Another great chapter covers punctuation:

The commas are the most useful and usable of all the stops. It is highly important to put them in place as you go along. If you try to come back after doing a paragraph and stick them in the various spots that tempt you you will discover that they tend to swarm like minnows into all sorts of crevices whose existence you hadn’t realized and before you know it the whole long sentence becomes immobilized and lashed up squirming in commas. Better to use them sparingly, and with affection, precisely when the need for each one arises, nicely, by itself.
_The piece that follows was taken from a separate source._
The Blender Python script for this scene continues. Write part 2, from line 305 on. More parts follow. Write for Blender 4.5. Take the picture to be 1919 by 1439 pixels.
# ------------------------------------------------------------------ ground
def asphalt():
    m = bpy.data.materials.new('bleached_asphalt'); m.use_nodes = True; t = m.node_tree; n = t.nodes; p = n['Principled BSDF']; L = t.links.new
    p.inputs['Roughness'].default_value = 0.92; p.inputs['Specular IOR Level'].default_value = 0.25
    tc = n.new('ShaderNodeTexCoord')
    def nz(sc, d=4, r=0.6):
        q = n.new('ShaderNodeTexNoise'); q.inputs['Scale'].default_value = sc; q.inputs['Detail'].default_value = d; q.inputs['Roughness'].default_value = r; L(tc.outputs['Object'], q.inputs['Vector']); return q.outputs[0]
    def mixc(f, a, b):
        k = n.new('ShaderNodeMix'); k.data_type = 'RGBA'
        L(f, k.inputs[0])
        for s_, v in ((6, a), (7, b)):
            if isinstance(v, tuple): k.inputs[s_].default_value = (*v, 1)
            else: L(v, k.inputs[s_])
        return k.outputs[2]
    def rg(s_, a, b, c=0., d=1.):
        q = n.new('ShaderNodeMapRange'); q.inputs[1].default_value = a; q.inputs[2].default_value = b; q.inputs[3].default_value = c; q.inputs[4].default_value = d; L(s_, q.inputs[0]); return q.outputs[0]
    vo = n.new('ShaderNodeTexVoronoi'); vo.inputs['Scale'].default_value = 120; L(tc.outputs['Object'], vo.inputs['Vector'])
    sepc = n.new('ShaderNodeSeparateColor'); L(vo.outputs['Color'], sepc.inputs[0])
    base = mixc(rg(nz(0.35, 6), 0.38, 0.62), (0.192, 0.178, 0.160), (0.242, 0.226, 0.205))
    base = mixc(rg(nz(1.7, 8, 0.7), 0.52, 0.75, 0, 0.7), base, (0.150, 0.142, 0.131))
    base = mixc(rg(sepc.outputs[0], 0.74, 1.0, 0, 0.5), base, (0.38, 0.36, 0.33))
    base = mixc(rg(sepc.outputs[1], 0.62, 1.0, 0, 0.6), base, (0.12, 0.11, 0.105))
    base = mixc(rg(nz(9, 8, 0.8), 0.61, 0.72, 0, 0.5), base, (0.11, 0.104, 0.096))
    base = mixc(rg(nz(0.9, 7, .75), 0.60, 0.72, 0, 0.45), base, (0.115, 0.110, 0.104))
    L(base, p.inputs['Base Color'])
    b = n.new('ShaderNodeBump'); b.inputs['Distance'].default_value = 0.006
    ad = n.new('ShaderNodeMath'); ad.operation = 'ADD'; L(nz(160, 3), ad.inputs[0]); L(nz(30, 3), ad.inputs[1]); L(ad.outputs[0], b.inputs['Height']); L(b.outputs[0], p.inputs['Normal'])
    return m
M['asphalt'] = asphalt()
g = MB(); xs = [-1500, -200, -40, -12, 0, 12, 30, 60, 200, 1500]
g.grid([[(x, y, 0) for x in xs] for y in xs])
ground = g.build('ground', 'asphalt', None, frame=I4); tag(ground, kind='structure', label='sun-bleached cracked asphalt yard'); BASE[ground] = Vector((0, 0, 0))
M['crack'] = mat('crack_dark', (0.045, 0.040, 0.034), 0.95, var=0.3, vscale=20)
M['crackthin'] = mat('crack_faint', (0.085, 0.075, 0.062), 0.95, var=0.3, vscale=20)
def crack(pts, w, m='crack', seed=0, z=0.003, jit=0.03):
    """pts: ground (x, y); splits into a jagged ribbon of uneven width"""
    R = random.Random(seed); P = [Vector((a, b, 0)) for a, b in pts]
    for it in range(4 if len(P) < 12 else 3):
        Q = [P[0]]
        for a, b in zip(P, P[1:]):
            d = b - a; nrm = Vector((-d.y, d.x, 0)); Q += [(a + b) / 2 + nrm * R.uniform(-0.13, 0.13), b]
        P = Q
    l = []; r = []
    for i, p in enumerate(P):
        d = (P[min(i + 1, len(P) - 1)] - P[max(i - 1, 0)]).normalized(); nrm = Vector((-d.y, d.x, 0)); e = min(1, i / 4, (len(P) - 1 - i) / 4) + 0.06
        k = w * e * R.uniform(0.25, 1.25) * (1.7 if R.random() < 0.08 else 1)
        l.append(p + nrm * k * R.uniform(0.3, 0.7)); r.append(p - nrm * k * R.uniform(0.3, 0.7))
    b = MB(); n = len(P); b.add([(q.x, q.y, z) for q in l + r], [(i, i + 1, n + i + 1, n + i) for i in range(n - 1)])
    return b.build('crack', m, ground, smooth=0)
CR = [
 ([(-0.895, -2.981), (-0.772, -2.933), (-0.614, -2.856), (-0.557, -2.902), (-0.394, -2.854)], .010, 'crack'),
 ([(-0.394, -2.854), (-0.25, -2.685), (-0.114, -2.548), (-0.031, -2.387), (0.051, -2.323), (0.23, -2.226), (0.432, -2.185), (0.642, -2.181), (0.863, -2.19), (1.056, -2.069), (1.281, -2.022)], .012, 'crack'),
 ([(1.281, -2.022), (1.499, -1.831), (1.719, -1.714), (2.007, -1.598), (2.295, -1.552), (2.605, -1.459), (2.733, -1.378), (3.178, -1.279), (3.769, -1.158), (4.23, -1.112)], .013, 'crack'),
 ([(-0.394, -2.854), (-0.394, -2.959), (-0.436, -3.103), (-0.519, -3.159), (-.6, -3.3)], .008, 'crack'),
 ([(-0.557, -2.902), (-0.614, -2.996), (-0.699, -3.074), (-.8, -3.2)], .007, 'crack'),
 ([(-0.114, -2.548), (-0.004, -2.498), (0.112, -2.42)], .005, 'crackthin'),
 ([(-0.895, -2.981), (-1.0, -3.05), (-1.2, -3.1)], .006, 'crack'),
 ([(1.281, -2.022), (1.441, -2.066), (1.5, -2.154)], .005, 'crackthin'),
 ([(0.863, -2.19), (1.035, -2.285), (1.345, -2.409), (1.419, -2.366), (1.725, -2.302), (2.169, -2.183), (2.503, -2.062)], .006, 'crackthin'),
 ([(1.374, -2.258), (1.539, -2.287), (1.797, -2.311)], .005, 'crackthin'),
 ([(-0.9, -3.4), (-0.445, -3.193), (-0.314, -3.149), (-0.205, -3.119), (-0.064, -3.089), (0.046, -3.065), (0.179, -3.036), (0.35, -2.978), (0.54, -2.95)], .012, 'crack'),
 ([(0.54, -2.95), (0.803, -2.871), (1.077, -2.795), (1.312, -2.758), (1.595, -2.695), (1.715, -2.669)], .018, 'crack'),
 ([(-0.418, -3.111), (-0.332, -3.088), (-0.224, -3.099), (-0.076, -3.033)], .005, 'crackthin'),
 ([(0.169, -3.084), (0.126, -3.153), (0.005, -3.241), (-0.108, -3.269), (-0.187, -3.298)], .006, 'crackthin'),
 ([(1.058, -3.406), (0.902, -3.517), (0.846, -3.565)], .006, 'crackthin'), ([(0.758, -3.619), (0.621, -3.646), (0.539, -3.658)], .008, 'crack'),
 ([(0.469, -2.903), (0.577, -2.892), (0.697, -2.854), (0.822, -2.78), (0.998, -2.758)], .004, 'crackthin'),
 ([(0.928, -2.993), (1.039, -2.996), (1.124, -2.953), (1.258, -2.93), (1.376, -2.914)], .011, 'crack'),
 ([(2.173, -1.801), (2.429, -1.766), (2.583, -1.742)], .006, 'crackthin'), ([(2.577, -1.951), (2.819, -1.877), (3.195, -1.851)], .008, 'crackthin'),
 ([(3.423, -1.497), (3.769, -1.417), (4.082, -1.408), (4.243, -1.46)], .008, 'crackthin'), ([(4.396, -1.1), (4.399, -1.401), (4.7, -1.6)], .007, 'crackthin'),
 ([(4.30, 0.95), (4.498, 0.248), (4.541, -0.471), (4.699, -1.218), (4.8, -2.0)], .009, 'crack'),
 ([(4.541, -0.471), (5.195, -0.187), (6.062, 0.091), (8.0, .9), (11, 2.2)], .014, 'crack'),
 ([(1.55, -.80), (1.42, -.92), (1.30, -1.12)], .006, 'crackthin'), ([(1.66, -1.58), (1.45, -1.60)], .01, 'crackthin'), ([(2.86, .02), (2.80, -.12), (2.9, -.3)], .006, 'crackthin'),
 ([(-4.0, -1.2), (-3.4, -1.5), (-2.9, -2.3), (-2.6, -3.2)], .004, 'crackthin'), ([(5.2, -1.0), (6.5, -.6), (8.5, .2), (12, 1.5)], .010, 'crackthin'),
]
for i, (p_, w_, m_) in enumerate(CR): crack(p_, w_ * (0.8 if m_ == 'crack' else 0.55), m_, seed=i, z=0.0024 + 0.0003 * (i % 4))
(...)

I have grown fond of semicolons in recent years. The semicolon tells you that there is still some question about the preceding full sentence; something needs to be added; it reminds you sometimes of the Greek usage. It is almost always a greater pleasure to come across a semicolon than a period. The period tells you that that is that; if you didn’t get all the meaning you wanted or expected, anyway you got all the writer intended to parcel out and now you have to move along. But with a semicolon there you get a pleasant little feeling of expectancy; there is more to come; read on; it will get clearer.

Colons are a lot less attractive, for several reasons: firstly, they give you the feeling of being rather ordered around, or at least having your nose pointed in a direction you might not be inclined to take if left to yourself, and, secondly, you suspect you’re in for one of those sentences that will be labeling the points to be made: firstly, secondly and so forth, with the implication that you haven’t sense enough to keep track of a sequence of notions without having them numbered. Also, many writers use this system loosely and incompletely, starting out with number one and number two as though counting off on their fingers but then going on and on without the succession of labels you’ve been led to expect, leaving you floundering about searching for the ninethly or seventeenthly that ought to be there but isn’t.

Exclamation points are the most irritating of all. Look! they say, look at what I just said! How amazing is my thought! It is like being forced to watch someone else’s small child jumping up and down crazily in the center of the living room shouting to attract attention. If a sentence really has something of importance to say, something quite remarkable, it doesn’t need a mark to point it out. And if it is really, after all, a banal sentence needing more zing, the exclamation point simply emphasizes its banality!

This is just a delightful collection. Highly recommended.